Pertanyaan saudara yang ketiga, kami kemukakan bahwa masalah qurban pada hari raya dan aqiqah adalah dua hal yang berbeda. Qurban disyari’atkan Allah sebagai peringatan dari sebuah fenomena ketaatan hamba Allah, Ibrahim dan Ismail, sedangkan aqiqah disyari’atkan berkenaan dengan kelahiran anak, karena anak dipandang sebagai rungguhan maka harus ditebus dengan penyembelihan binatang. Perbedaan lainnya adalah dari segi waktu, qurban dilaksanakan setiap tahun pada hari raya Haji, sedangkan aqiqah dilaksanakan pada hari ketujuh dari setiap kelahiran anak, sebagaimana disebutkan dalam hadis riwayat al-Bukhari-Muslim dan yang lain dari Samurah bin Jundub. Dari segi hukum, qurban hukumnya sunah muakkadah bagi yang mampu. Aqiqah hukumnya juga sunah muakkadah sekalipun orang tua si anak dalam keadaan kurang mampu. Dalam berqurban boleh secara rombongan khususnya bagi yang berqurban dengan onta atau lembu yaitu satu lembu untuk tujuh orang, tidak demikian halnya dalam aqiqah.
Mengenai afdol tidaknya bagi yang berqurban sebelum melaksanakan aqiqah, memang tidak ada dalil yang secara khusus membicarakan masalah ini. Namun boleh jadi orang yang mengatakan kurang afdol karena memandang aqiqah adalah tebusan bagi anak yang dianggap sebagai rungguhan, jika belum ditebus si anak tidak bisa memberikan syafaat kepada orang tuanya di akhirat nanti. Namun yang perlu dipertanyakan adalah adakah aqiqah itu tidak punya batas waktu, sebab jika mengacu pada hadis yang diriwayatkan oleh al-Bukhari-Muslim dari Samurah bin Jundub, waktu pelaksanaan aqiqah itu pada hari ketujuh dari saat kelahiran anak. Ada hadis yang lain yang menyebutkan mengenai waktu pelaksanaan aqiqah selain hari ketujuh, tetapi hadis tersebut dinilai daif (baca SM sebelum ini). Apabila ini yang dipegangi maka penyembelihan binatang, karena kelahiran anak di luar masa itutidak disebut aqiqah tetapi tasyakuran biasa.

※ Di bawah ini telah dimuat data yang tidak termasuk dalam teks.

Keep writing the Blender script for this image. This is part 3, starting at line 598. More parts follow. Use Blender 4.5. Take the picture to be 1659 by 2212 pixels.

Jika demikian, apabila dilihat dari cakupan manfaatnya, udhiyah (qurban) jangkauannya lebih luas, karena disyari’atkan untuk dibagikan kepada fakir miskin (bisa di luar daerah domisili orang yang qurban) di samping tetangga dekat dan sahibul qurban sendhi. Sementara tasyakuran yang berkaitan dengan kelahiran anak (di luar waktu aqiqah) jangkauannya hanya kerabat dan tetangga dekat.
Dari sudut pandang ini udhiyah lebih afdol, meskipun sahibul qurban belum melaksanakan tasyakuran karena kelahiran anaknya atau kelahirannya sendiri. Lebih-lebih apabila memahami waktu pelaksanaan aqiqah ituterbatas pada hari ketujuh dari kelahiran anak, sehingga hukum aqiqah yang sunah muakkadah itu jika dilaksanakan di luar waktu yang ditentukan hukumnya menjadi sunah biasa karena tidak lagi disebut aqiqah, tetapi tasyakuran. Dengan demikian dari segi hukum, udhiyah yang sunnah muakkadah kedudukannya lebih kuat dari sunah biasa.